Groningen heeft plan voor landelijk gebied gereed, nog wel middelen nodig
In zeven deelgebieden is er ruim een jaar lang met veel betrokkenen (totaal ruim 200), intensief meegedacht over wat er nodig en mogelijk is voor een toekomstbestendig platteland. De uitkomst hiervan is vastgelegd in zeven deelgebiedsplannen. Het gebiedsplan TLG is tot stand gekomen met input uit deze deelgebiedsplannen. Het gebiedsplan is verschillende keren ter consultatie voorgelegd aan twee adviesgroepen, met een vertegenwoordiging van de gemeenten, waterschappen en landbouw- en natuurorganisaties. Deze adviezen gaan samen met het gebiedsplan en de deelgebiedsplannen naar Provinciale Staten.
Goede basis
Met het gebiedsplan kan Groningen werken aan een gezonde leefomgeving, met het herstel van de soorten planten en dieren die bij het Groningse land horen en die belangrijk zijn voor ons landschap, met een blijvend perspectief voor de landbouw. Het is een goede basis voor het maken van meer concrete plannen. Tegelijkertijd zijn er al initiatieven bekend, waarvan de betrokkenen verder willen praten over uitvoering op de korte termijn. Met de gebieden, overheden en landbouw- en natuurorganisaties kan het nieuwe college afspraken maken over een uitvoeringsprogramma TLG.
Vervolg
De provincie wil starten met de uitvoering van een aantal ‘Pronkjewails’. Het gaat om kleinere projecten die binnen het huidige beleid zijn in te passen, zoals het verder ontwikkelen van een duurzame kringloop op de boerderij, onderzoek naar de gevolgen van vernatting van de bodem voor de bedrijfsvoering van 10 boeren bij de Tolberter Petten en een proef met mestvergisting. Nadat er meer duidelijkheid vanuit het Rijk komt over de opvolging van het Nationaal Programma Landelijk Gebied en een nieuw te vormen college de koers heeft bepaald, kan er worden gewerkt aan de uitvoering van de complexere opgaven.
3,3 miljard nodig
Om uitvoering te kunnen geven aan het Gebiedsplan zal een bedrag van circa 3,3 miljard euro nodig zijn om projecten te financieren. Hiervoor is Groningen naar eigen zeggen afhankelijk van Rijksmiddelen. Het kabinet zet fors in op innovatie en agrarisch natuurbeheer. Hiervoor is dan geen provinciale financiering nodig om uitvoering te geven aan de maatregelen uit het gebiedsplan.

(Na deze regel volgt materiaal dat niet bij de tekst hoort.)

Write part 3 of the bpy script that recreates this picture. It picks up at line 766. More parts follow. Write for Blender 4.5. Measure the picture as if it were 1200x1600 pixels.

Anders is dit voor geld dat nodig is voor verwering van gronden en gebouwen en de inrichting van het landelijk gebied. De provincie wil samen met het Rijk zoeken naar middelen om dit te financieren. Cofinanciering vanuit de provincie voor Europese doelen of nationale doelen kan gerechtvaardigd zijn. Een voorbeeld: de inrichting van natuurvriendelijke oevers draagt bij aan Groningse opgaven en uitdagingen voor waterkwaliteit, biodiversiteit en recreatie. Vanuit Brussel komt dan 50 procent financiering, vanuit het Rijk 25 procent en vanuit waterschap en provincie samen 25 procent.